Sasse-Stewart Home, Brunswick

The Sasse-Stewart home in Brunswick was built by William Frederick Sasse about 1857. William Frederick and Caroline Schwego Sasse were both born in Germany and William came to Brunswick in the early 1850s. He was a shoe cobbler and had a shop located behind what was later the Stewart Print shop at 225 E Broadway. William and Caroline were married in 1858 and their oldest child, William Edward Sasse was born in 1860. Ten children were born to the union of William and Caroline. The home remained in the Sasse family until 1946 when the last surviving son of William and Caroline, William Edward Sasse, sold the house and buildings south of it, to John and Anastasia (Immele) Stewart.
In 1907, Con Stewart, father of John, started the printing business renting the office from William Sasse. John and Anastasia raised 5 children in this house – having always intended to build a new house on the lot to the north.
The original house consisted of an attic and four rooms of equal size. Meals were cooked in the summer kitchen which was attached to the west side of the house and passed through a window into the dining room. The Stewarts enclosed the front and back porches, added a bathroom and running water, a large clothes closet and electrical wiring.
A large walnut handmade cupboard in the kitchen held the dishes. The attic remained unfinished with exposed beans and rafters made of walnut and handmade nails.
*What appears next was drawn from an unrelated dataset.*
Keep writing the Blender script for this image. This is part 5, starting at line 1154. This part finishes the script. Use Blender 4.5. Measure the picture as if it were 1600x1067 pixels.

During the Civil War, the Sasses were loyal to the Union and feared that William Frederick would be captured or killed. The day in 1864 when Frederick Sasse was born, bushwhackers visited the home and William Frederick begged them not to harm them as his wife had just had a baby. They looked under the cover, saw the infant, and left without harming anyone. The family hid hams in the flue of the chimney until Confederate soldiers, looking for something to eat, had left.
The Stewarts’ family treasures included a very old clock from the Brunswick Presbyterian church and a marble parlor table that survived the 1840s journey from Virginia wrapped in a featherbed.
The old house was home to two of Brunswick’s large families. If only walls good talk!